I don’t know about you all, but the mere thought of all that grated parmesan goodness gets me salivating like Michael Jackson at a kindergarten open house.
And just look at that pudgy li’l Italian stereotype, forever commemorated in porecelain! So adorable! I shall call him Vittorio. Vittorio the Parmesan-burdened Wop.
Molto Buono, Vittorio!

Dude, I just took this gig for a little spending money. Don’t drag my inanimate ass into your weird little world.
And for the love of g_d, DON’T start writing about my nipples. That shit creeps me out.
“Vittorio”
From the look on his face you can just tell he’s singing bad opera and loving it.

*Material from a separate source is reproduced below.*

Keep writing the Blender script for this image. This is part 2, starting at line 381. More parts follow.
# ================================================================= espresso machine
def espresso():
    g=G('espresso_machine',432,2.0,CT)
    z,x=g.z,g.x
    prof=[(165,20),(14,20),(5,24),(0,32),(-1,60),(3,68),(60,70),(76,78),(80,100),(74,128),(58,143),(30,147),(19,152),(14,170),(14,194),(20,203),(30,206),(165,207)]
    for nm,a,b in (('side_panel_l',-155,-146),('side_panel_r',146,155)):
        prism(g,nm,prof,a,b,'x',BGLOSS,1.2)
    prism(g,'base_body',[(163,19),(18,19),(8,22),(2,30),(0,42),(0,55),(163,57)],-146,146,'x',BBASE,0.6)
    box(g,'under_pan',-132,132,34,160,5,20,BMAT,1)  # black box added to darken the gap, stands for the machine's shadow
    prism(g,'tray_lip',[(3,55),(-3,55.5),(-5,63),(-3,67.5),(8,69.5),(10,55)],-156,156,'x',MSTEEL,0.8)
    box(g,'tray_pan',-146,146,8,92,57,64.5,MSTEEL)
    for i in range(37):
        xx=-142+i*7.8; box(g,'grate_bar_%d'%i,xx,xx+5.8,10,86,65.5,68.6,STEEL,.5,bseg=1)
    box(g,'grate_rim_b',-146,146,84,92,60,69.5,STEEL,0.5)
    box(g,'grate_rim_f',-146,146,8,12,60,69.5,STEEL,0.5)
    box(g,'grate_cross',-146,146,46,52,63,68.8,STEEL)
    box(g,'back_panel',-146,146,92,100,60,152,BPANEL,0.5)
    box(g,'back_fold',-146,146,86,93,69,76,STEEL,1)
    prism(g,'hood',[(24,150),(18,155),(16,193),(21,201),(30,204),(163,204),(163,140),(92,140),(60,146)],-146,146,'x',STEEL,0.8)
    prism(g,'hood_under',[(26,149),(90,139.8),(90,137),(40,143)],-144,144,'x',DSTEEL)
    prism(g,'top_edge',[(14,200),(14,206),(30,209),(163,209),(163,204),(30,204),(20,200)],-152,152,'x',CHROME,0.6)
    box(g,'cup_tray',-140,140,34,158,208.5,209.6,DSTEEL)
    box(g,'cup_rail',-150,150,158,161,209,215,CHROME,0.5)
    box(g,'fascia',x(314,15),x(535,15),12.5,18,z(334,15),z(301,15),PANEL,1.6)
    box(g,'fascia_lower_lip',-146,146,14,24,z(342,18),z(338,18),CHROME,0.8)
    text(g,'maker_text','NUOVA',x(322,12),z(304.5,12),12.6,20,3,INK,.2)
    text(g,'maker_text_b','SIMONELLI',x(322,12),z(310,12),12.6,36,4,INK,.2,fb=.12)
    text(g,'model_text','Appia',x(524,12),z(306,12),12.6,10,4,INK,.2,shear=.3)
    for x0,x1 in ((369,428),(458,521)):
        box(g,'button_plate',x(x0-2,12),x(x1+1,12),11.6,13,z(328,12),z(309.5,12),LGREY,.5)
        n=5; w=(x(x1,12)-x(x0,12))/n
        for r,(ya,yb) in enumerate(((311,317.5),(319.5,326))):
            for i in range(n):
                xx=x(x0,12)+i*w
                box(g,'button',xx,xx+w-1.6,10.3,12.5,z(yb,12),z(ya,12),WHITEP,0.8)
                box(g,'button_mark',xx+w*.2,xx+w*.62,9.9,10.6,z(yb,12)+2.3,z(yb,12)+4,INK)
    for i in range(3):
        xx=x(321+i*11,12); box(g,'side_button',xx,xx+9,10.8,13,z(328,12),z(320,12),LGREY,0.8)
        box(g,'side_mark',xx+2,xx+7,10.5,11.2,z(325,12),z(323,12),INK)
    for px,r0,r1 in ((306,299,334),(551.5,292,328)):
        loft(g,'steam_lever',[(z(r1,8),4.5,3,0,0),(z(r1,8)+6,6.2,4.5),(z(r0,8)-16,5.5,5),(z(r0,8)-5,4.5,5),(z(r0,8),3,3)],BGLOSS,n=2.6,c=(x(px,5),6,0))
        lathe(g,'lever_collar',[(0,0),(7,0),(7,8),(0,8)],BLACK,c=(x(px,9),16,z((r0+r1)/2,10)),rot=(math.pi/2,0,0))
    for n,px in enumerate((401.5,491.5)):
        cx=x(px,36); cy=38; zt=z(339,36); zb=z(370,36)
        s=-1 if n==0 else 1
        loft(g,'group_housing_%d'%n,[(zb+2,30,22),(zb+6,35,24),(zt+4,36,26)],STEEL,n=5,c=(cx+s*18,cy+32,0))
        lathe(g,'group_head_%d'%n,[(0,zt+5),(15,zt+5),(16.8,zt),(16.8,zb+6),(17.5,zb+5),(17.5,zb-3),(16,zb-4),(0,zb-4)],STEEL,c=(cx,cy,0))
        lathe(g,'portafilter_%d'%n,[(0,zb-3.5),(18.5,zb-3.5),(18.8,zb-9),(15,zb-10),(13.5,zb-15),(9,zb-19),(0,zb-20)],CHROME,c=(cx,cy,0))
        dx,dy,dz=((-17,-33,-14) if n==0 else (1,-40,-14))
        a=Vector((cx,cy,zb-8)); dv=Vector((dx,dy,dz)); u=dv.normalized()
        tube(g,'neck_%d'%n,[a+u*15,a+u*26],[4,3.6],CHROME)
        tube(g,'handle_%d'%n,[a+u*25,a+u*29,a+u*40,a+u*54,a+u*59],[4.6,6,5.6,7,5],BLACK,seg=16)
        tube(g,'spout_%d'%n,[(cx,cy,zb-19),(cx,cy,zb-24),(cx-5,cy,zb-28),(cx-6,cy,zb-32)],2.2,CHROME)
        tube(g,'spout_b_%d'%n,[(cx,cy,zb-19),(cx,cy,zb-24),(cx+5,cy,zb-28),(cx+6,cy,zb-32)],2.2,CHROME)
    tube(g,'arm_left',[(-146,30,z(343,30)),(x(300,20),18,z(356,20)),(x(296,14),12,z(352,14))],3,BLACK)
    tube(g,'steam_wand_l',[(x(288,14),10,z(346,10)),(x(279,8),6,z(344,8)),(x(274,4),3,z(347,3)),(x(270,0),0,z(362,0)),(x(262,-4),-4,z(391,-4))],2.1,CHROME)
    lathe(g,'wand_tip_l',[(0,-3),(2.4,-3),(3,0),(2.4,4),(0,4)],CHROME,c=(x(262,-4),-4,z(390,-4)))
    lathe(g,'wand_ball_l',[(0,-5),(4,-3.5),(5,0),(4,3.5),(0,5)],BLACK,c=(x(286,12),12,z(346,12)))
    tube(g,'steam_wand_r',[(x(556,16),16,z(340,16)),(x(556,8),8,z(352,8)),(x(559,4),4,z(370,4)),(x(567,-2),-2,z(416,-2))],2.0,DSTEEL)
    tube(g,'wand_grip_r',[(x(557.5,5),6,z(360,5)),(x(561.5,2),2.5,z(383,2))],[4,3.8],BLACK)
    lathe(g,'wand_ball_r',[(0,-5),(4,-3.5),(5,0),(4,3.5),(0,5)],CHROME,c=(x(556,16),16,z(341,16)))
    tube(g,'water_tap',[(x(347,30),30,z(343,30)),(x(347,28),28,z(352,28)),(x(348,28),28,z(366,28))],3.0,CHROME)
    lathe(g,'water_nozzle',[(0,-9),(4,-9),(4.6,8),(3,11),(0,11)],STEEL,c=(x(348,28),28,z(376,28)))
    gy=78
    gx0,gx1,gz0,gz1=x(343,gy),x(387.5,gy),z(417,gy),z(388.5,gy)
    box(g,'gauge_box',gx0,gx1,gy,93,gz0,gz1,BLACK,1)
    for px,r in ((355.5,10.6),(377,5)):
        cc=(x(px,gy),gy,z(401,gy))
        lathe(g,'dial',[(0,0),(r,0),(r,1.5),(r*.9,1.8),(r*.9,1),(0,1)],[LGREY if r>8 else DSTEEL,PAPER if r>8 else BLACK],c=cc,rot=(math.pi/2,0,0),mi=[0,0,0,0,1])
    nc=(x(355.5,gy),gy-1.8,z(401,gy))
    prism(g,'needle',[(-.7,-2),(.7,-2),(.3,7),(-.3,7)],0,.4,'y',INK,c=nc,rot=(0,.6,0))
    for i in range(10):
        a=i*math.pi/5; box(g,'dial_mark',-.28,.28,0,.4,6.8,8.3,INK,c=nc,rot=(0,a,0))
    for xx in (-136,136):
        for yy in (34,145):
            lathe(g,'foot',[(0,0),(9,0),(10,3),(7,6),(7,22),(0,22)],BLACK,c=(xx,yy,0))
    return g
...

Are those square pants by chance?
“From the look on his face you can just tell he’s singing bad opera and loving it.”
I think he looks like he’s just coming on to some righteous ‘shrooms.
…he’s just coming on to some righteous ‘shrooms.

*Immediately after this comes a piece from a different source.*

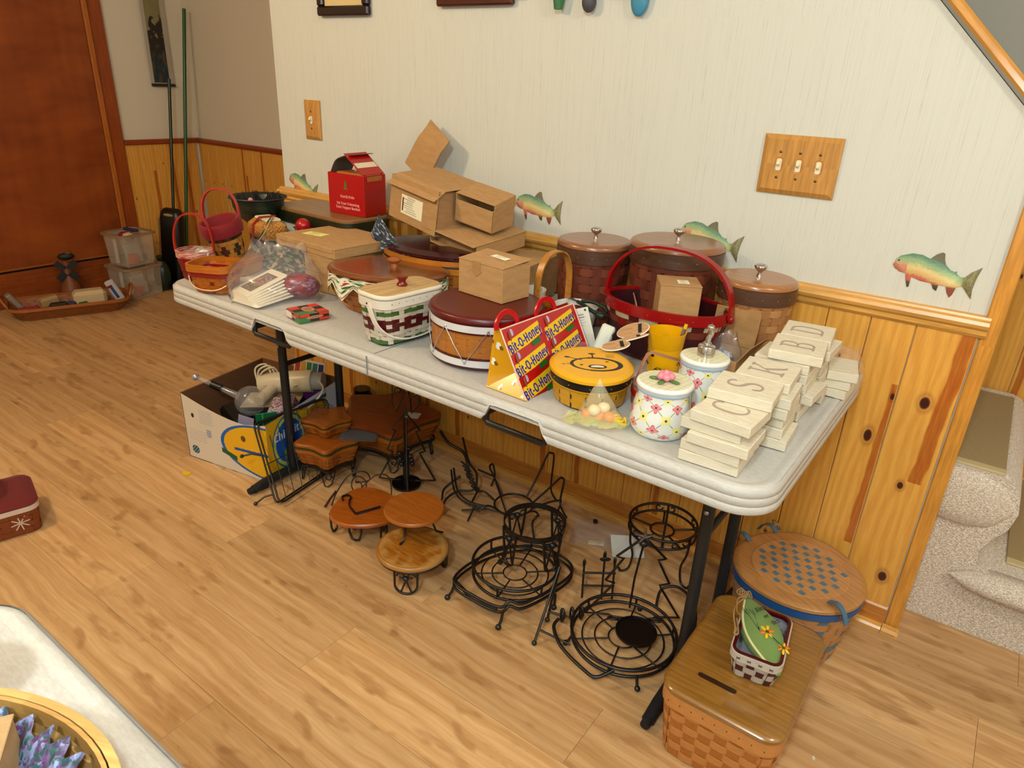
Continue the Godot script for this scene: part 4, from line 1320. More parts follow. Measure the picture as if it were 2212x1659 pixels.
	part(o, "bowl", mlathe([Vector2(0.04, 0), Vector2(0.035, 0.02), Vector2(0.04, 0.1), Vector2(0.07, 0.125), Vector2(0.086, 0.16), Vector2(0.089, 0.185), Vector2(0.084, 0.187), Vector2(0.076, 0.17), Vector2(0.01, 0.165)], 28, true, false), texmat("planter green", t_floral(95, Color(0.02, 0.12, 0.06), [Color(0.03, 0.16, 0.08), Color(0.015, 0.05, 0.05), Color(0.1, 0.14, 0.1), Color(0.02, 0.08, 0.04)], 64), Color(1, 1, 1), 0.4))
	part(o, "saucer_rim", mlathe([Vector2(0.087, 0.183), Vector2(0.1, 0.19), Vector2(0.098, 0.193), Vector2(0.083, 0.188)], 28, false, false), mat("rim dark", Color(0.1, 0.08, 0.07), 0.5))
	var sprig := mtube([Vector3.ZERO, Vector3(0.006, 0.02, 0), Vector3(0.004, 0.04, 0.004)], 0.0045, 5, false, 0.001)
	for i in 46:
		var a := rng.randf() * TAU
		var rr := sqrt(rng.randf()) * 0.074
		part(o, "sprig", sprig, [mat("sprig dark", Color(0.03, 0.05, 0.03), 0.9), mat("sprig brown", Color(0.1, 0.045, 0.03), 0.9), mat("sprig black", Color(0.025, 0.03, 0.025), 0.9)][i % 3], Vector3(cos(a) * rr, 0.168, sin(a) * rr), Vector3(rng.randf_range(-45, 45), rng.randf() * 360, rng.randf_range(-45, 45)))
	part(o, "pink_bud", mball(Vector3(0.009, 0.009, 0.009), 8, 6), mat("bud pink", Color(0.78, 0.45, 0.42), 0.6), Vector3(0.045, 0.19, 0.06))
	part(o, "straw_stem", mtube([Vector3(-0.02, 0.13, 0.1), Vector3(-0.05, 0.2, 0.085), Vector3(-0.07, 0.26, 0.07)], 0.0022, 5, false, 0.001), mat("straw stem", Color(0.5, 0.4, 0.22), 0.8))

func plastic_bag(label: String, at: Vector3, rx: float, rz: float, h: float, yaw: float, c: Color, seed_ := 3) -> void:
	var nz := noise(1.0, seed_, 3)
	var g := G.new()
	var rows := []
	for j in 11:
		var v := j / 10.0
		var r := PackedVector3Array()
		for i in 30:
			var a := TAU * i / 30.0
			var k := (1.0 + 0.16 * nz.get_noise_2d(cos(a) * 3.0 + 9.0, sin(a) * 3.0 + v * 4.0))
			var open := lerpf(1.0, 0.62, smoothstep(0.35, 1.0, v))
			var flat := lerpf(1.0, 0.22, smoothstep(0.45, 1.0, v))
			var lean := 0.5 * smoothstep(0.3, 1.0, v)
			r.append(Vector3(cos(a) * rx * k * open, h * v * (1.0 + 0.2 * nz.get_noise_2d(cos(a) * 2.0, sin(a) * 2.0 + 5.0)), sin(a) * rz * k * flat - rz * lean))
		rows.append(r)
	g.rows(rows, true, 1)
	solo("plastic_bag", label, "bag", g.done(), clear("clear film", c, 0.06, 0.12), at, Vector3(0, yaw, 0))

func t_napkin() -> ImageTexture:
	var a := noise(0.06, 97, 3)
	return picture(96, 96, func(x: float, y: float) -> Color:
		var n := a.get_noise_2d(x, y)
		if x < 6 or y < 6 or x > 89 or y > 89:
			return Color(0.42, 0.38, 0.4)
		var c := Color(0.43, 0.42, 0.44).lerp(Color(0.36, 0.4, 0.24), smoothstep(40.0, 70.0, y + n * 20.0))
		if n > 0.25:
			c = Color(0.58, 0.2, 0.16)
		if n < -0.34:
			c = Color(0.74, 0.66, 0.55)
		if Vector2(x - 46, (y - 46) * 0.6).length() < 9 + n * 6:
			c = Color(0.6, 0.15, 0.14)
		return c)

func t_cardbox() -> ImageTexture:
	return picture(64, 64, func(x: float, y: float) -> Color:
		var c := Color(0.07, 0.12, 0.06)
		if (int(x) / 21 + int(y) / 21) % 2 == 0:
			c = Color(0.78, 0.2, 0.12)
		if x > 40 and y > 24:
			c = Color(0.2, 0.45, 0.24)
		if Vector2(x - 30, (y - 30) * 1.5).length() < 19:
			c = Color(0.75, 0.45, 0.36)
		if Vector2(x - 30, (y - 30) * 1.5).length() < 12 and int(x + y) % 7 < 3:
			c = Color(0.3, 0.35, 0.2)
		return c)

func t_straw() -> ImageTexture:
	var a := noise(0.11, 99, 2)
	return picture(128, 128, func(x: float, y: float) -> Color:
		var k := 0.5 + 0.5 * sin(x * 0.4) * sin(y * 0.4) + 0.6 * a.get_noise_2d(x, y)
		return Color(0.50, 0.29, 0.08).lerp(Color(0.86, 0.61, 0.26), clampf(k, 0, 1)))

func mlathe_smooth(prof: Array, n := 40) -> ArrayMesh:
	var g := G.new()
	var rows := []
	for p in prof:
		rows.append(ring3(n, p.x, p.y))
	g.rows(rows, true, 1)
	return g.done()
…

Which means the vomitus is about forthcoming?
Which means the vomitus is about forthcoming?
Yet another Hallmark moment captured in porcelain.
Problem is, Vittorio will have to be dusted.
That’s the problem with tchotchkes. The need for dusting. That and ugliness. Two problems, dusting and ugliness…
There’s an idea. Tchotchke blogging. If you’re not afraid to show your tchotchkes in public.
“Italian” is pronounced “Eye’-tal-ian,” right?
Gail – Good one! My first thought was PCP.
Hey, what’s Saddam doing to that cheese?